I’ll be back at my place that has the Raspberry Pi and display I would like to use for this project, so more on this then.
So I’ve been working a lot in the past day in ironing out part of the night side loop (loop 3 in this diagram). Basically, it starts recording based on an input from a sensor and continues to record until these inputs stop occurring.
My test code looks like this
v1 = CameraModuleVideo("/home/pi/CreatureCapture/", "video1")
try:
v1.startRecording()
except ValueError as e:
print(e)
FilmDurationTrigger(5)
try:
v1.stopRecording()
except ValueError as e:
print(e)
The interesting functions at work here are the following:
def FilmDurationTrigger(time):
t = CameraTimer(time)
while True:
continueFlag = False
print "Filming For " + str(time) + " Seconds"
t.run()
while (t.isExpired() != True):
if (GetContinueTrigger() == True):
continueFlag = True
print "Trigger Found, Continuing"
print "Time Has Expired, Continue Flag Is Set To " + str(continueFlag)

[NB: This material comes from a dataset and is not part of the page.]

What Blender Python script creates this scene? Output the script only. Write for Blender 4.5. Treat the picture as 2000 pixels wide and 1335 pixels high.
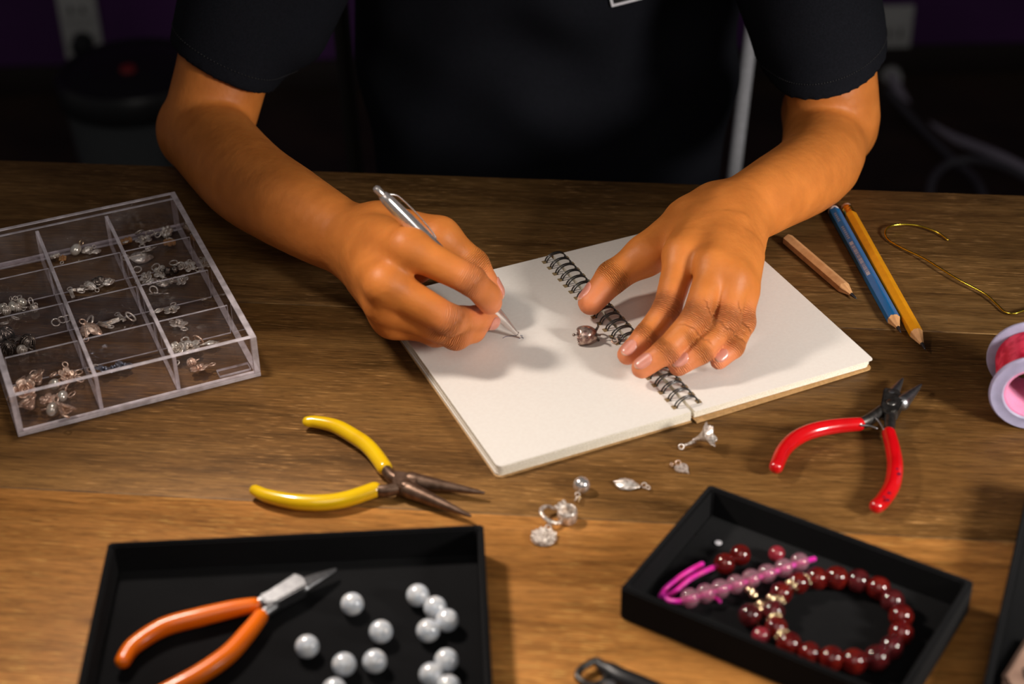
import bpy, bmesh, math, random
import numpy as np
from mathutils import Vector, Matrix
random.seed(7); rng=np.random.default_rng(5)
for o in list(bpy.data.objects): bpy.data.objects.remove(o)
SC=bpy.context.scene; COL=SC.collection
R=math.radians
# ---------------------------------------------------------------- camera
CF,CT,CR,CH=3337.,R(34.),R(-1.34),.536
_f=np.array([0,math.cos(CT),-math.sin(CT)]); _u=np.array([0,math.sin(CT),math.cos(CT)]); _r=np.array([1.,0,0])
_r2=_r*math.cos(CR)+_u*math.sin(CR); _u2=-_r*math.sin(CR)+_u*math.cos(CR)
cam=bpy.data.cameras.new('camera'); co=bpy.data.objects.new('camera',cam); COL.objects.link(co); SC.camera=co
co.matrix_world=Matrix(((_r2[0],_u2[0],-_f[0],0),(_r2[1],_u2[1],-_f[1],0),(_r2[2],_u2[2],-_f[2],CH),(0,0,0,1)))
cam.sensor_width=36; cam.lens=CF/2000*36; cam.clip_start=.02; cam.clip_end=30
cam.dof.use_dof=True; cam.dof.focus_distance=.985; cam.dof.aperture_fstop=6.2
def at(x,y,z=0.):
    "point of the room at height z that the photograph shows at pixel x, y"
    d=_f+(x-1000)/CF*_r2-(y-667.5)/CF*_u2
    return Vector(np.array([0,0,CH])+d*((z-CH)/d[2]))
# ---------------------------------------------------------------- light
w=bpy.data.worlds.new('world'); SC.world=w; w.use_nodes=True
w.node_tree.nodes['Background'].inputs[0].default_value=(.95,.9,.9,1); w.node_tree.nodes['Background'].inputs[1].default_value=.07
def area(name,loc,target,size,power,col,spread=180):
    l=bpy.data.lights.new(name,'AREA'); l.shape='DISK'; l.size=size; l.energy=power; l.color=col; l.spread=R(spread)
    o=bpy.data.objects.new(name,l); COL.objects.link(o); o.location=loc
    o.rotation_euler=(Vector(target)-Vector(loc)).to_track_quat('-Z','Y').to_euler(); return o
area('lamp_left',(-.22,.76,.35),(.10,.45,0),.06,.97,(1,.885,.79),120)
area('lamp_right',(.60,.32,.33),(.19,.82,0),.15,.96,(1,.94,.88),66)
area('fill_front',(.05,-.35,1.35),(.02,.65,0),1.0,4.2,(1,.93,.86))  # added soft fill from the camera side, no known source there
SC.view_settings.view_transform='Standard'; SC.view_settings.look='None'; SC.view_settings.gamma=1; SC.view_settings.use_curve_mapping=False
SC.view_settings.exposure=0.0
SC.cycles.transparent_max_bounces=40; SC.cycles.max_bounces=14; SC.cycles.transmission_bounces=12
# ---------------------------------------------------------------- materials
class NT:
    def __init__(s,name):
        s.m=bpy.data.materials.new(name); s.m.use_nodes=True; s.t=s.m.node_tree; s.n=s.t.nodes; s.p=s.n['Principled BSDF']
    def add(s,ty,ins=None,**kw):
        n=s.n.new(ty)
        for k,v in kw.items(): setattr(n,k,v)
        for k,v in (ins or {}).items():
            if hasattr(v,'bl_idname') or isinstance(v,bpy.types.NodeSocket): s.t.links.new(v,n.inputs[k])
            else: n.inputs[k].default_value=v
        return n
    def l(s,a,b): s.t.links.new(a,b)
def c4(c): return (*c,1)
def mat(name,col,rough=.5,metal=0,spec=.5,noise=None,bump=None,coat=0,trans=0,ior=1.5,sss=0,sssr=(1,.3,.1),sheen=0,aniso=0):
    "noise=(scale, second colour, contrast)   bump=(scale, strength, distance)"
    t=NT(name); p=t.p; I=p.inputs
    I['Base Color'].default_value=c4(col); I['Roughness'].default_value=rough; I['Metallic'].default_value=metal
    I['Specular IOR Level'].default_value=spec; I['IOR'].default_value=ior; I['Transmission Weight'].default_value=trans
    I['Coat Weight'].default_value=coat; I['Coat Roughness'].default_value=.08
    if sss: I['Subsurface Weight'].default_value=sss; I['Subsurface Radius'].default_value=sssr; I['Subsurface Scale'].default_value=.004
    if sheen: I['Sheen Weight'].default_value=sheen; I['Sheen Roughness'].default_value=.5
    tc=t.add('ShaderNodeTexCoord')
    sc,c2,ct=noise or (200,tuple(min(1,x*.82) for x in col),.5)
    nz=t.add('ShaderNodeTexNoise',{'Vector':tc.outputs['Object'],'Scale':sc,'Detail':4.})
    rp=t.add('ShaderNodeValToRGB',{'Fac':nz.outputs['Fac']}); e=rp.color_ramp.elements
    e[0].position=.5-.25/max(ct,.1)*.5; e[1].position=.5+.25/max(ct,.1)*.5; e[0].color=c4(c2); e[1].color=c4(col)
    t.l(rp.outputs['Color'],I['Base Color'])
    if bump:
        bn=t.add('ShaderNodeTexNoise',{'Vector':tc.outputs['Object'],'Scale':bump[0],'Detail':5.})
        bp=t.add('ShaderNodeBump',{'Height':bn.outputs['Fac'],'Strength':bump[1],'Distance':bump[2]}); t.l(bp.outputs['Normal'],I['Normal'])
    return t.m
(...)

if (continueFlag == False):
break
FilmDurationTrigger() Takes the period of time that will be filmed, in this example, it’s 5 seconds just to conserve time, but in application it will be 20 seconds. This code will pause for the input time, and continue to be paused upon inputs from GetContinueTrigger(). This delay allows the code to continue filming until there are no inputs.
In this example, GetContinueTrigger() returns a Boolean if a random event occurs, but in application it will return a Boolean based on the status of a motion detector.
def GetContinueTrigger():
z = randint(0,10000)
k = ((z == 115))
return k
I ran two tests, both of them produced separate results. The first one created a 10 second long video:
pi@raspberrypi ~/CreatureCapture $ python CreatureCaptureTest2.py
Filming For 5 Seconds
Trigger Found, Continuing
Time Has Expired, Continue Flag Is Set To True
Filming For 5 Seconds
Time Has Expired, Continue Flag Is Set To False
Terminated
And the second created a 15 second long video:
pi@raspberrypi ~/CreatureCapture $ python CreatureCaptureTest2.py
Filming For 5 Seconds
Trigger Found, Continuing
Trigger Found, Continuing
Trigger Found, Continuing
Trigger Found, Continuing
Time Has Expired, Continue Flag Is Set To True
Filming For 5 Seconds
Trigger Found, Continuing
Time Has Expired, Continue Flag Is Set To True
Filming For 5 Seconds
Time Has Expired, Continue Flag Is Set To False
Terminated
These two test shows that variable capture length functionality works! As a note, the actual times on the output video varies from the amount of time that it’s designed to record for. This is because the variable frame rate nature of the video coming out of the camera module, it causes the videos to come out a little short, but they still contain all the frames of the amount of time desired to record, just scaled slightly by frame rate error.